Para nadie es un secreto que la imagen de Estados Unidos como paraíso de la democracia y Estado paladín del respeto a los derechos humanos ha sido, desde siempre, una construcción de la propaganda oficial y del discurso mediático que sólo parcialmente se corresponde con la realidad: el país vecino es un grave violador de los derechos humanos --la vigencia y la frecuencia de aplicación de la pena de muerte y los abusos policiales son dos botones de muestra-- y su democracia es tan imperfecta como la de cualquier país promedio del Tercer Mundo, como se puso en evidencia en noviembre pasado, cuando el actual presidente, George W. Bush, llegó a la Presidencia sin haber logrado el voto mayoritario de la ciudadanía y tras un proceso comicial cuestionado y desaseado. Al mismo tiempo, es innegable que las instituciones estadunidenses garantizaron, hasta el pasado 11 de septiembre, un amplio margen para el ejercicio de las libertades individuales.

Una de las más inmediatas consecuencias de los atentados criminales de esa fecha fue la activación de las corrientes autoritarias e incluso totalitarias que permanecían más o menos aletargadas en el poder público y en la sociedad estadunidenses. Antes que la ofensiva bélica sobre el remoto régimen talibán, Washington replicó con una ofensiva política, mediática y legal contra las garantías individuales y los derechos humanos.

En las últimas diez semanas, centenares de personas han sido arrestadas y retenidas con base en su aspecto o en simples sospechas, sin ser sometidas a juicio, sin que se les permita llamar a su abogado y, en el caso de los extranjeros, a sus respectivos consulados. Unos días después de la tragedia, el Capitolio otorgó al gobierno de Bush poderes de emergencia para intervenir llamadas telefónicas y correspondencia electrónica, allanar moradas y practicar arrestos a discreción. 

La semana pasada, el poder público de Estados Unidos fue más allá y decretó la validez de someter a tribunales militares a extranjeros sospechosos de terrorismo.
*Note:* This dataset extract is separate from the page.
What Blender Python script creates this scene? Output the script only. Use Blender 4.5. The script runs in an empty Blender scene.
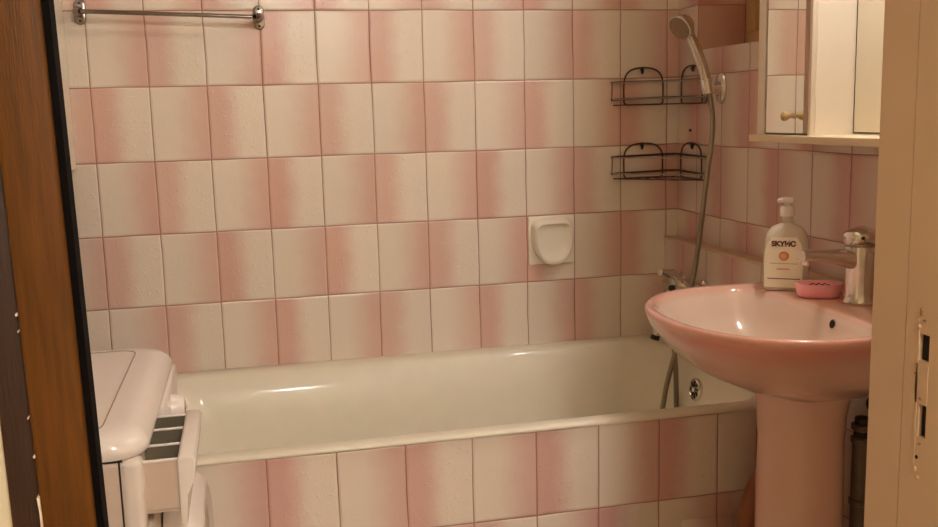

La medida es doblemente infame: por un lado, constituye una grave violación a los derechos humanos de los civiles --toda vez que no existe una guerra formalmente declarada ni un estado de emergencia que justifique las cortes castrenses--, y por el otro, es odiosamente discriminatoria para con los extranjeros. La paradoja del caso es que el atentado terrorista más grave que se haya esclarecido hasta ahora en Estados Unidos fue perpetrado por Thimoty McVeigh, un estadunidense típico, héroe de guerra del ejército de su país, juzgado y recientemente ejecutado por determinación de un tribunal civil.

Más grave aun, mientras el gobierno mantiene su ofensiva contra la plena vigencia de los derechos humanos, los medios empiezan a relativizar la prohibición moral absoluta sobre la tortura y a plantear que semejante atrocidad puede ser un método válido de investigación policial. Pero la sociedad estadunidense parece no darse cuenta de que los designios autoritarios de Bush y las corrientes internas de pensamiento bárbaro --como las que proponen recurrir al apremio físico para ubicar presuntos terroristas-- hacen mucho más daño a la vida política y cívica de Estados Unidos que las organizaciones extranjeras oficialmente catalogadas como terroristas.